Fig.3. Interstitial solid solution of carbon in –iron. The carbon atom is small enough to fit with the some strain in the interstice (or opening) among adjacent Fe atoms in the structure of importance to steel industry.

To this point, we have looked at solid-solution formation in which a pure metal or semiconductor solvent dissolve some solute atoms either substitutionally or interstitially. The principles of substitutional solid-solution formation in these elemental systems also apply to compounds. Example: Fig. 4 shows a random, substitutional solid solution of NiO in MgO.

Fig.4. Random, substitutional solid solution of NiO in MgO. The O2- arrangement is unaffected. The substitution occurs among Ni2+ and Mg 2+ ions.

Additional ground rule in forming compound solid solutions is the maintenance of charge neutrality.

Fig. 5 shows how charge neutrality is maintained in a dilute solution of Al3+ in MgO by having only 2 Al3+ ions fill every 3 Mg2+ sites.

Fig.5. Substitutional solid solution of Al2O3 in MgO is not simple as the case of NiO in MgO (Fig.4).

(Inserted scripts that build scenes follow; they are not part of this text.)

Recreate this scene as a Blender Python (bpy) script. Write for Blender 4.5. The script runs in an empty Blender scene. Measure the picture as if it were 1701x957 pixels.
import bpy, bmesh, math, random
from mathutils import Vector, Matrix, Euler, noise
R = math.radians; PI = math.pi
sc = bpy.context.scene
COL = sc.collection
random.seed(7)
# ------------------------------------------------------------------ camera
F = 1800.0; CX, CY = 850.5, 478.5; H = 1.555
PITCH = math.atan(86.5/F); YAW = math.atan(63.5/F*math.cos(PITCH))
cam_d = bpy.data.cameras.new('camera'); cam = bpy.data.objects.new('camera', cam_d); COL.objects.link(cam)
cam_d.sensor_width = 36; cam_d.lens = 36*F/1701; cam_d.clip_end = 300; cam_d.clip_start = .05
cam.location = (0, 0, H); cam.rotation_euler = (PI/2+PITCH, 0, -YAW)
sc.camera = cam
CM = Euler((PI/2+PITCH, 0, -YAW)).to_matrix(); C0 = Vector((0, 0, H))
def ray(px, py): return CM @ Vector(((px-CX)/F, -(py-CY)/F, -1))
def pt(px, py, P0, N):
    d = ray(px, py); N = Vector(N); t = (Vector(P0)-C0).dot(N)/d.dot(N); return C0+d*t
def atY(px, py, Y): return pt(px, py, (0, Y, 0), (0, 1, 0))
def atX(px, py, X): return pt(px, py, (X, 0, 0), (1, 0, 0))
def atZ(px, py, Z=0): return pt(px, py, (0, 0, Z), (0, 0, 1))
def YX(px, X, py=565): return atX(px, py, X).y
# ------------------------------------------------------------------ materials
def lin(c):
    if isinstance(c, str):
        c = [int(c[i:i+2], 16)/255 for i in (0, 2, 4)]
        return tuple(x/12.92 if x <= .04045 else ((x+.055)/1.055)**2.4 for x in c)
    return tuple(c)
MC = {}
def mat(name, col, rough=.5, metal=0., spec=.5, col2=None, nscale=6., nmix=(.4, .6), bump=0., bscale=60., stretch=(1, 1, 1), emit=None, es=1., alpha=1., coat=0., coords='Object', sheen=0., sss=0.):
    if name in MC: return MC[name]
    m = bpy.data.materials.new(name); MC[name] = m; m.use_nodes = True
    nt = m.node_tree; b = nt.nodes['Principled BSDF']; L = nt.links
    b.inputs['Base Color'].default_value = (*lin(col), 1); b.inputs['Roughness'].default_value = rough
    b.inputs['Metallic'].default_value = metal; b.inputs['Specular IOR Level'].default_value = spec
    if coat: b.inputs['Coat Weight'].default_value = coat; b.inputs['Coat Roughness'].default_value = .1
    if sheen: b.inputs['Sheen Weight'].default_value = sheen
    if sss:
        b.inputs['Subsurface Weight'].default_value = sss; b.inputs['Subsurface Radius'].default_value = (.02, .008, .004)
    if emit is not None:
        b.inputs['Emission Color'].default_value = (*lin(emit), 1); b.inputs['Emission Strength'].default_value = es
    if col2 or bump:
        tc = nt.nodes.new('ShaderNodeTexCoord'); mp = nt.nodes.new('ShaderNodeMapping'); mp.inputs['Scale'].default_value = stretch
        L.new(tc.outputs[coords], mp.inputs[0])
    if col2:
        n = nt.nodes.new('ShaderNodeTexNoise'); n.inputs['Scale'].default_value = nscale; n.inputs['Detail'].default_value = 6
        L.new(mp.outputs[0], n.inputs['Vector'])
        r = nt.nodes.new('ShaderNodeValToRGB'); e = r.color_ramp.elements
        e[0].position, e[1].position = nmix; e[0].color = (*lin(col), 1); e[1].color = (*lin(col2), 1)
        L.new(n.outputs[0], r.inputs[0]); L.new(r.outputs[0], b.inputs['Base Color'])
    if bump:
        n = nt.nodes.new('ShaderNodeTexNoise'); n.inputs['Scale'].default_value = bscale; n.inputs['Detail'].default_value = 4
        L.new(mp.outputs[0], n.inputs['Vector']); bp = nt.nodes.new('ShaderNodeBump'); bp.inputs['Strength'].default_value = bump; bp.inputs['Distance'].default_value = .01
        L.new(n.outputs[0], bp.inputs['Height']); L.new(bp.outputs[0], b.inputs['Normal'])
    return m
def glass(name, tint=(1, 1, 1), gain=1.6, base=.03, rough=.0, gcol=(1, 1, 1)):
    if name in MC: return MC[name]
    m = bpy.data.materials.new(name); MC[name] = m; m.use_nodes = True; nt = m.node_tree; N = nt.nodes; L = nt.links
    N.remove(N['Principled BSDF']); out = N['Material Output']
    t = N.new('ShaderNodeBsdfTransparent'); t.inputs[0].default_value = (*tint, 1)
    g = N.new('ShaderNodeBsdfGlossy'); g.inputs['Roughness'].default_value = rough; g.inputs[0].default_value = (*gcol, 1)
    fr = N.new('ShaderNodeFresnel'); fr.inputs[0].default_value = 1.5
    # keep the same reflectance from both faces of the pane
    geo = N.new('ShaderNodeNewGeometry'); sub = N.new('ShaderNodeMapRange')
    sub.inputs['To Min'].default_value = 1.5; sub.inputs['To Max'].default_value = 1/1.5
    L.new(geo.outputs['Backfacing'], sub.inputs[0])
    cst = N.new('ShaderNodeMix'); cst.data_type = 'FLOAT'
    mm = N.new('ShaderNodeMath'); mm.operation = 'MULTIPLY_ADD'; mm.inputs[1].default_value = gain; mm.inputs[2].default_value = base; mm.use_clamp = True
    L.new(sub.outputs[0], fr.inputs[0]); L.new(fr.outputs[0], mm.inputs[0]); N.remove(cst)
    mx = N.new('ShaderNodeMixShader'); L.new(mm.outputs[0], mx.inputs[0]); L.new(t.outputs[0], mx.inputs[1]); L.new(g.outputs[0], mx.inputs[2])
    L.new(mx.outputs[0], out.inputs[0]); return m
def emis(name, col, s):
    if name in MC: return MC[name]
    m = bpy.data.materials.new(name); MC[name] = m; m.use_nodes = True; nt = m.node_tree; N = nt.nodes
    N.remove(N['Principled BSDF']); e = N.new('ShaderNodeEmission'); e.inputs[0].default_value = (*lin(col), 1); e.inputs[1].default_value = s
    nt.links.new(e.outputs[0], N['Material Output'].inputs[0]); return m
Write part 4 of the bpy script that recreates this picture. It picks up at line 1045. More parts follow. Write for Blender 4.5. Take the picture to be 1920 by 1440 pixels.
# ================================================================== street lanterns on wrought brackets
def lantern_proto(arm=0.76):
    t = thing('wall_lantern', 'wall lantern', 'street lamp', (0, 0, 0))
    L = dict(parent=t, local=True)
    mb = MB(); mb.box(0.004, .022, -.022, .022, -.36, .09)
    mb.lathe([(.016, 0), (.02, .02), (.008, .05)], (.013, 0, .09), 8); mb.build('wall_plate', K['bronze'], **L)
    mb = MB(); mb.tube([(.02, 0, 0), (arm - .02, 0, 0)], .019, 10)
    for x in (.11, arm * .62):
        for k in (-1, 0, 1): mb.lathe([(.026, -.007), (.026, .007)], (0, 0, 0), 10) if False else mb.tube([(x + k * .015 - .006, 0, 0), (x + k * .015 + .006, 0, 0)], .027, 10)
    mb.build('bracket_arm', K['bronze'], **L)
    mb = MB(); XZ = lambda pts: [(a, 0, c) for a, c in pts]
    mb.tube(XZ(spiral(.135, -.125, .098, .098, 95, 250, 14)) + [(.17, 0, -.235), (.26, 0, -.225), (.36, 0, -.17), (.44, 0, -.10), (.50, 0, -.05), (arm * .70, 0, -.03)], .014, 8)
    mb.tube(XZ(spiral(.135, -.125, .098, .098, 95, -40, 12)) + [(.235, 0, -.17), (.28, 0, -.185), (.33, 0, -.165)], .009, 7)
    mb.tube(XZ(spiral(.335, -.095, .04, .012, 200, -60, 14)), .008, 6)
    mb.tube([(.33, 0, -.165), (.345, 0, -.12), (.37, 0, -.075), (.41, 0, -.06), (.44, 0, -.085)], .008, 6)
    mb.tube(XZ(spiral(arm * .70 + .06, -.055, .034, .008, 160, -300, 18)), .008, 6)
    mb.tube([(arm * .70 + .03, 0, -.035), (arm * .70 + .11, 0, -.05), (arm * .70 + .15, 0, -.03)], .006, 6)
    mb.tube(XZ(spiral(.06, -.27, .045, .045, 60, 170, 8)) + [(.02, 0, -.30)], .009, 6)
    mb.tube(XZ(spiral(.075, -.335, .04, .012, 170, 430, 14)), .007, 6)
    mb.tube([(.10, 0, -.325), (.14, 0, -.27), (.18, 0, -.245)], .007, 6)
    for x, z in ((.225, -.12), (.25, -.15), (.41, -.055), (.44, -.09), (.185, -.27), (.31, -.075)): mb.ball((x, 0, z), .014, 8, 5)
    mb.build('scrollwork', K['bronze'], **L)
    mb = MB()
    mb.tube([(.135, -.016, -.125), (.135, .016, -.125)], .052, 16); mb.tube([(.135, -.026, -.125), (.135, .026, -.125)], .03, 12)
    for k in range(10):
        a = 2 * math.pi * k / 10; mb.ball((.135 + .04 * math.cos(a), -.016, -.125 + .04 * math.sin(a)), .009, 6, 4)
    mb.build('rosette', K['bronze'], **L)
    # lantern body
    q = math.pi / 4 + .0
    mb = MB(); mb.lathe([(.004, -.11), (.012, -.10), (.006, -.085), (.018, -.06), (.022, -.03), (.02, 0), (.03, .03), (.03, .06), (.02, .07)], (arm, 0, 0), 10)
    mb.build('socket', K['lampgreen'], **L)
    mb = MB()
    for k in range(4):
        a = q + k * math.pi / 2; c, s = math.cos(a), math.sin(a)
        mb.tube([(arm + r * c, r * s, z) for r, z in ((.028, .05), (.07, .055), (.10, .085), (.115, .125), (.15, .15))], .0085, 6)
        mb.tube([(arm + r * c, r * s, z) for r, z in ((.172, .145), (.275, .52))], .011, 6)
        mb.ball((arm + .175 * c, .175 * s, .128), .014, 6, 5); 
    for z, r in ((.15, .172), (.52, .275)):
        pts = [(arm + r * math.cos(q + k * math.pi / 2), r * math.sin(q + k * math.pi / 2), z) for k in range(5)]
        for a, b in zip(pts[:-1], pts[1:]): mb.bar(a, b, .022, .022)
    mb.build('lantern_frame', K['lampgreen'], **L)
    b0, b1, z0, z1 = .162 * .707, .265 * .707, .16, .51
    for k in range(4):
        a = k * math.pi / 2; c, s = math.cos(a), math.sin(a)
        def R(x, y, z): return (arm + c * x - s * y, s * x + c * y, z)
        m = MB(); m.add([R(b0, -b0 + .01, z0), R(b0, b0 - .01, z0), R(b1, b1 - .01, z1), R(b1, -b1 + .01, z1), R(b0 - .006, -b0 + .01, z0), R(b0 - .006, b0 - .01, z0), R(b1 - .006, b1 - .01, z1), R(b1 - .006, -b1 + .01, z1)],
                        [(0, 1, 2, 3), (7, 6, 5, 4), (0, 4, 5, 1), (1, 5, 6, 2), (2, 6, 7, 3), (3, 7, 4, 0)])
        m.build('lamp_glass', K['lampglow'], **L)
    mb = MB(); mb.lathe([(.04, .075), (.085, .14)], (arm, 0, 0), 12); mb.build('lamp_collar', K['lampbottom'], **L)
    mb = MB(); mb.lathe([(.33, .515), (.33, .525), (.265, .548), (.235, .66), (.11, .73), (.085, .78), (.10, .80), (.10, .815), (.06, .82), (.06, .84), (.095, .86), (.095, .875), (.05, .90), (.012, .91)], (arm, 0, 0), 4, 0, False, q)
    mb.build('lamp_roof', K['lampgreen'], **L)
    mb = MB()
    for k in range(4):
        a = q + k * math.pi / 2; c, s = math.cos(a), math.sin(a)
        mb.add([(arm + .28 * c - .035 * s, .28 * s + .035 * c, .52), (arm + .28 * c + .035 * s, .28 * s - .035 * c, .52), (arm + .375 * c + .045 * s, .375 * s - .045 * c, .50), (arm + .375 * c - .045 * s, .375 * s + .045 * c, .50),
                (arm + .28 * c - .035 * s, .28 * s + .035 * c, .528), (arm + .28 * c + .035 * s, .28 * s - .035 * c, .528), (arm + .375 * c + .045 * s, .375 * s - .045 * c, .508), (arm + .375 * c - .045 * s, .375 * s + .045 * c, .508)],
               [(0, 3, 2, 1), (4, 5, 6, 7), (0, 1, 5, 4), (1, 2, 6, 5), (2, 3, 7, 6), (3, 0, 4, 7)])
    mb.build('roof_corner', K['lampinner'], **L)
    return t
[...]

The requirement of charge neutrality in the overall compound permits only two Al+ ions to fill every three Mg2+ vacant sites, leaving one Mg 2+ vacancy.

This leaves 1 Mg2+ site vacancy for each 2 Al3+ substitutions. This type of vacancy and several other point defects will be discussed further. This example of a defect compound suggests the possibility of an even more subtle type of solid solution.

2. Point defects – zero- dimensional imperfections

Structural defects exist in real materials independently of chemical impurities. Imperfections associated with the crystalline point lattice are called point defects. Fig. 6 illustrates the 2 common types of point defects associated with elemental solids:

(1) The vacancy is simply an unoccupied atom site in the crystal structure.

(2) The interstitial, or interstitialcy, is an atom occupying an interstitial site not normally occupied by an atom in the perfect crystal structure or an extra atom inserted into the perfect crystal structure such that 2 atoms occupy positions close to a singly occupied atomic site in the perfect structure.

Fig.6 Two common point defects in metal or elemental semiconductor structures are the vacancy and the interstitual.

Fig.7. Two common point defect structures in compound structures are the Schottky defect and the Frenkel defect.

The Schottky defect is a pair of oppositely charged ion vacancies. This pairing is required in order to maintain local charge neutrality in the compound’s crystal structure. The Frenkel defect is a vacancy – interstitialcy combination. Most of the compound crystal structures were too “tight” to allow Frenkel defect formation.